The Garment Manufacturers Association in Cambodia (GMAC) warned garment workers on Thursday that they risk losing their jobs if they extend their Khmer New Year vacation by joining a stay-at-home strike.

Aiming to avoid police suppression of street protests for a higher garment sector minimum wage, the unions are asking workers to stay home for five days after the New Year holiday ends next Wednesday.

But in a newspaper advertisement, GMAC argues that a strike is only a strike if it takes place “within an enterprise or establishment,” citing the Labor Law. The ad also says that arrangements for annual leave can only be made between individual workers and their employers.

“There is no law giving unions or professional organizations the right to decide or request annual leave for individual workers,” the ad says. It warns that workers who stay home after the New Year would be legally exposed to punitive measures.

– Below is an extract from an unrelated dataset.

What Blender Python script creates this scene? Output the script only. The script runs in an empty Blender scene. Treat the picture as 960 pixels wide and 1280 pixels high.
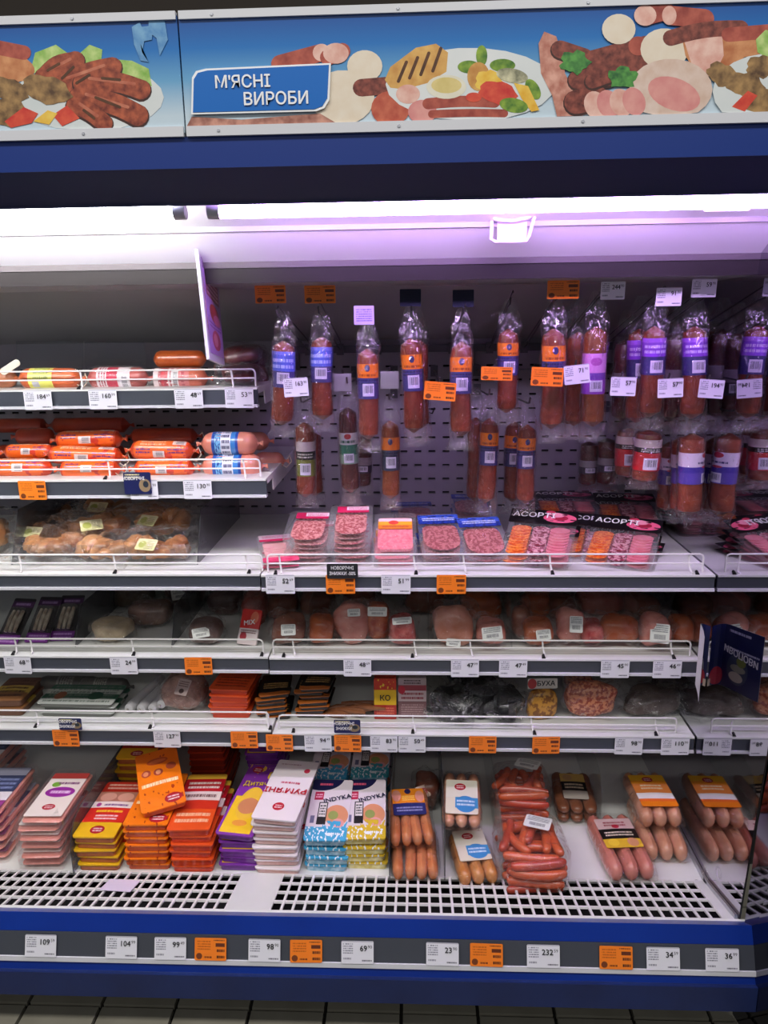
import bpy, math, random
from mathutils import Vector, Matrix, noise

# ------------------------------------------------------------------ camera, world, lights, exposure
SC = bpy.context.scene
COL = SC.collection
rad = math.radians
rnd = random.Random(11)
PITCH, YAW, ROLL, FPX, EYE = rad(14), rad(2.5), rad(.8), 961.0, 1.42
FW = Vector((-math.sin(YAW)*math.cos(PITCH), math.cos(YAW)*math.cos(PITCH), -math.sin(PITCH)))
_rt = Vector((math.cos(YAW), math.sin(YAW), 0))
_up = _rt.cross(FW)
RT = _rt*math.cos(ROLL) - _up*math.sin(ROLL)
UP = _up*math.cos(ROLL) + _rt*math.sin(ROLL)
EYEP = Vector((0, 0, EYE))
cd = bpy.data.cameras.new('camera')
cd.sensor_fit = 'HORIZONTAL'; cd.sensor_width = 36; cd.lens = 36*FPX/960
cd.clip_start = .05
cam = bpy.data.objects.new('camera', cd); COL.objects.link(cam)
mw = Matrix((RT, UP, -FW)).transposed().to_4x4(); mw.translation = EYEP
cam.matrix_world = mw
SC.camera = cam

W = bpy.data.worlds.new('store_air'); SC.world = W; W.use_nodes = True
W.node_tree.nodes['Background'].inputs[0].default_value = (.80, .86, 1, 1)
W.node_tree.nodes['Background'].inputs[1].default_value = .11

def area(name, loc, sx, sy, power, col, rot=(0, 0, 0)):
    l = bpy.data.lights.new(name, 'AREA'); l.shape = 'RECTANGLE'; l.size = sx; l.size_y = sy
    l.energy = power; l.color = col
    o = bpy.data.objects.new(name, l); o.location = loc; o.rotation_euler = rot; COL.objects.link(o)
    return o
# rows of shop ceiling luminaires above the aisle behind the photographer
area('aisle_ceiling_light', (-.4, .0, 3.1), 4.5, .35, 58, (1, .97, .93))
area('aisle_ceiling_light', (-.4, -2.4, 3.1), 4.5, .35, 34, (1, .97, .93))
SC.view_settings.view_transform = 'Standard'
SC.view_settings.look = 'None'
SC.view_settings.gamma = 1
SC.view_settings.use_curve_mapping = False
SC.view_settings.exposure = .35
LED_POWER = 33.0
SC.cycles.transparent_max_bounces = 32
SC.cycles.max_bounces = 8

# ------------------------------------------------------------------ pixel helpers (960 x 1280 frame)
def ray(x, y): return FW + RT*((x-480)/FPX) - UP*((y-640)/FPX)
def P(x, y, Y): v = ray(x, y); return EYEP + v*(Y/v.y)
def PZ(x, y, z): v = ray(x, y); return EYEP + v*((z-EYE)/v.z)
def PX(x, y, X): v = ray(x, y); return EYEP + v*(X/v.x)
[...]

“Although some workers will not work to demand something from the employers, this action cannot be considered a strike, since they do not come to work and stay at the factory complex,” it says. “Not coming to work is considered an absence, for which they can face punishment or fines in accordance with the laws and rules on labor and the internal regulations of the company.”

Pav Sina, president of the Collective Unions of Movement of Workers, one of the unions planning the strike, said every garment worker should be able to make up his or her mind about whether to join.

He argued that the unions have every legal right to act on their members’ behalf and that it was the workers themselves who had asked unions to help.

“They [the workers] have annual leave to take off any time they want to,” he said. “Since we represent them, we ask for them according to the Labor Law…. The workers asked this of the unions, so we have to follow their demand.”

Mr. Sina noted, too, that at least four factories have given their workers permission to take off requested days after Khmer New Year. There are an estimated 400 garment factories nationwide.

At one of those factories in Phnom Penh, Ocean Garment, a man who answered the phone, but refused to identify himself, confirmed that the factory’s workers were given permission to take the extra days off.

“We allow the workers to be off from the 12th to the 21st since the unions asked, and we will not cut their [monthly] bonuses, but we will cut their base [daily] salaries,” he said.